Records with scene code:
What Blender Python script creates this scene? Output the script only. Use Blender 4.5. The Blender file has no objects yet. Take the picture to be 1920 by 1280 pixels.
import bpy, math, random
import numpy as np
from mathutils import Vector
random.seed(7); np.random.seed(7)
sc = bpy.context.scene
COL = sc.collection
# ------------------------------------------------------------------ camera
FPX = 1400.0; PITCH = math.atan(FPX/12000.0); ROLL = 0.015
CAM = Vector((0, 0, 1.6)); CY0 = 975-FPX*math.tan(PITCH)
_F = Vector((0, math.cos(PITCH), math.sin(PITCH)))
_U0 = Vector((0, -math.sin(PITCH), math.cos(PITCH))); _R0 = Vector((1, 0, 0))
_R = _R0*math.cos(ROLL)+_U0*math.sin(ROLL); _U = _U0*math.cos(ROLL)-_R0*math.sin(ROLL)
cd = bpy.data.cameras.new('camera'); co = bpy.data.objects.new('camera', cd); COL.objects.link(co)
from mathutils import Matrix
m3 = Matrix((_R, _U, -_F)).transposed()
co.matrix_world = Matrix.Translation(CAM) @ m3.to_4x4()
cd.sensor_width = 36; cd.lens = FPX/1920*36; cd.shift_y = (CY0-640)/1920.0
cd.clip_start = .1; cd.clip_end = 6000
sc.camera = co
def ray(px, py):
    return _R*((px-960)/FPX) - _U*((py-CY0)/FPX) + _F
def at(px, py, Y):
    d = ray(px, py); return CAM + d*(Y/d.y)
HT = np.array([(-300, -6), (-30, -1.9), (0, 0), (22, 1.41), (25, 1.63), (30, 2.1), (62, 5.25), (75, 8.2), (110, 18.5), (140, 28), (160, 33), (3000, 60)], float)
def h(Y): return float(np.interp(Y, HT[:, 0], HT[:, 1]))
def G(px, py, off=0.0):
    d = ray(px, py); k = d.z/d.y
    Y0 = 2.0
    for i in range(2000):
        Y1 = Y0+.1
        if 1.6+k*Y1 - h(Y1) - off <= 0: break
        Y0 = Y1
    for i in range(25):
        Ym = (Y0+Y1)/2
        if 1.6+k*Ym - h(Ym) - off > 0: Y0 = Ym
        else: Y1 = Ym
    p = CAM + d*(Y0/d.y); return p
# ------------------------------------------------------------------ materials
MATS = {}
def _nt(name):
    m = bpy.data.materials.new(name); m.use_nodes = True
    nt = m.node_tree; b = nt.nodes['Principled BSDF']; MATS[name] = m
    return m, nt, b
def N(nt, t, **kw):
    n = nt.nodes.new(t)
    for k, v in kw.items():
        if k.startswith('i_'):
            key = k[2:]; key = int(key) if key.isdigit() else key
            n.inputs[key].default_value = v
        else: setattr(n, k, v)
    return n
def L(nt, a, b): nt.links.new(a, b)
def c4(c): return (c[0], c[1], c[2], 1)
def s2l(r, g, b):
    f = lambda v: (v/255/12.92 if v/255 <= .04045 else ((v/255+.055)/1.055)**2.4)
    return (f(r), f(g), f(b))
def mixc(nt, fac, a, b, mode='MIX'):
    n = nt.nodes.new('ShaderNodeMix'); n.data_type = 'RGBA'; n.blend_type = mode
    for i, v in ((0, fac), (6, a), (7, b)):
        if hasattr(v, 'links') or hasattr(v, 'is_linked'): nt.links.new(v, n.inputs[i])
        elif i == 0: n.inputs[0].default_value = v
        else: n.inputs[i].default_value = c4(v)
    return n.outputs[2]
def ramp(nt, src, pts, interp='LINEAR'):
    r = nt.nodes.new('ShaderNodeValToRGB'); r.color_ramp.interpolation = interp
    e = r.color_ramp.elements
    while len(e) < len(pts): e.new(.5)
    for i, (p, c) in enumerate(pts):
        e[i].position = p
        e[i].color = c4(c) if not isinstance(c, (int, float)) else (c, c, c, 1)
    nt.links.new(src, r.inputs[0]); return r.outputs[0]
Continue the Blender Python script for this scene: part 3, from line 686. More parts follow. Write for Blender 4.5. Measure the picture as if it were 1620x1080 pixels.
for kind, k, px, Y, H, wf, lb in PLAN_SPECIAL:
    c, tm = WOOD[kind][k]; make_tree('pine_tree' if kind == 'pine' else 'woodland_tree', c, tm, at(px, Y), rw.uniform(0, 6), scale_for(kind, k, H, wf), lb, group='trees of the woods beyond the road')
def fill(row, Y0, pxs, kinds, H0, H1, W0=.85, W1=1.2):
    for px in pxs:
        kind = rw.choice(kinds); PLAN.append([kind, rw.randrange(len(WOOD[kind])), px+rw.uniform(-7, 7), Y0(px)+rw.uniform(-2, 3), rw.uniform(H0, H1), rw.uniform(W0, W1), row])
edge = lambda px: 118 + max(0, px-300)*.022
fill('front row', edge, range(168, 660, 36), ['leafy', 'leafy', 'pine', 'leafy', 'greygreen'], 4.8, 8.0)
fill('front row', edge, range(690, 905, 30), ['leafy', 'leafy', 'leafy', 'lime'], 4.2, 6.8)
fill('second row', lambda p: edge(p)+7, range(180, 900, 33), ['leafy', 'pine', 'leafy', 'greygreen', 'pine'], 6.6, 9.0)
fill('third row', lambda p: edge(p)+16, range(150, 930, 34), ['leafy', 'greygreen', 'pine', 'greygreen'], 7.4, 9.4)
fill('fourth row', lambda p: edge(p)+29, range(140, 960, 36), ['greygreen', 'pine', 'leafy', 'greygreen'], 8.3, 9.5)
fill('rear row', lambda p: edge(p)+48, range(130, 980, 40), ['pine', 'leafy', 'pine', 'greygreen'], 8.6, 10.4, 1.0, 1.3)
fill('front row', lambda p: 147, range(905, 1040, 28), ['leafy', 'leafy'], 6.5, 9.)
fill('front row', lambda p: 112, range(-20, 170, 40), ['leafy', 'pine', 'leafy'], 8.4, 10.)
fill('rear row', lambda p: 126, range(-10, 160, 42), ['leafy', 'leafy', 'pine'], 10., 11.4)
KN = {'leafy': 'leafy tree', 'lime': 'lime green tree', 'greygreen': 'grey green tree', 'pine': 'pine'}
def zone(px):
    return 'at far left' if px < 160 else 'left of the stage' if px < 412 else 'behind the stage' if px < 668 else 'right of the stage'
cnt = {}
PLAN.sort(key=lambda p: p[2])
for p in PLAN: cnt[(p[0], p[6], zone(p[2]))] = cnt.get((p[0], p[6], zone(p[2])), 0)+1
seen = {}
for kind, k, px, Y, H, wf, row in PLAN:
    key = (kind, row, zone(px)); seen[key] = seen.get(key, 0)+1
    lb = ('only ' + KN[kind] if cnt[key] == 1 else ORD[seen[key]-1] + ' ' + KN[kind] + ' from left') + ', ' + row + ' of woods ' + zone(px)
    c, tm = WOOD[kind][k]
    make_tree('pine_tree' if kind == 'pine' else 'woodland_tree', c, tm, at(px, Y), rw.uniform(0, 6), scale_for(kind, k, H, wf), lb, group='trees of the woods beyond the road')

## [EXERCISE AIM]
Retype the portion of the data above that starts on the line with "Continue the Blender" and finishes on the line with "for kind, k, px, Y, H, wf, lb", including both of those lines.

## [WRITTEN REPLY]
Continue the Blender Python script for this scene: part 3, from line 686. More parts follow. Write for Blender 4.5. Measure the picture as if it were 1620x1080 pixels.
for kind, k, px, Y, H, wf, lb in PLAN_SPECIAL:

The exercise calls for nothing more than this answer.